Food brand licensing platform Sessions has raised £3.25m from Virgin Money as it seeks to invest further in the development of its technology, while acquiring and scaling more brands. In less than 3 years of operation, the Sessions Platform has grown to more than £47m in annualised sales after 300%+ growth in the latest quarter. The raise represents additional capital following a £8.1m Series A closed in 2022.
The Sessions platform identifies exciting food brands and scales them rapidly by launching them in existing kitchens. Unlike dark kitchen models, it adopts a multi-channel approach to licensing, making its brands available on delivery platforms and to consumers in physical venues. This omnichannel approach, along with supporting real authentic concepts, has proved fundamental in its ability to drive consumer sales:
Founder Dan Warne said: “To raise this round with such a great team at Virgin is testament to the significant growth we’ve achieved across the past 12 months, while radically improving profitability. It also marks a line in the sand for us to inject clear purpose and energy into our biggest growth lever – licensing and scaling brands through our tech platform.”
Sessions believes their continued growth is owed to two foundational principles: Firstly, supporting real, authentic food concepts from engaged and passionate founders. Consumers don’t want to buy a brand that’s built in a box, so a real story is important. Secondly, anchoring their concepts in the physical world breathes life and brand equity into them faster than relying purely on delivery, where you’re at the mercy of the algorithms. These two principles are starting to prove themselves as fundamental, as there is wider acceptance that pure play dark kitchen models are very challenging.
Head of Venture Debt at Virgin, Mark Cook said: “Virgin Money Venture Debt is delighted to have completed a £3.25m funding package with Sessions, a leading B2C technology company with a capital efficient physical and digital food platform. Sessions has an innovative asset light food licensing and franchising model which in essence helps chef founders rapidly test, incubate and scale their creations in an authentic way. We warmly welcome Dan Warne (CEO), Ian Banks (CFO) and all the Sessions team to our portfolio of fast growing technology companies.”
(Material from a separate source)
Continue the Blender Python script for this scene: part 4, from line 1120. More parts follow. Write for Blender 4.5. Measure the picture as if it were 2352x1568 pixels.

With the raise directed towards further growth in licensing, Sessions is consciously moving away from large Capex projects with high operational intensity, such as further food halls, which no longer fit with an asset light, tech-enabled strategy. However Shelter Hall, where the business started, has achieved record revenues and profit over the 12 months up to September, and remains an important content engine for Sessions. More than a third of the brands launched there have gone on to grow in the wider Sessions network. One of these brands, Patty Guy by Kenny Tutt, has scaled across 100 sites under licence and has opened two physical franchises, in Worthing and Hastings, in the past 6 months.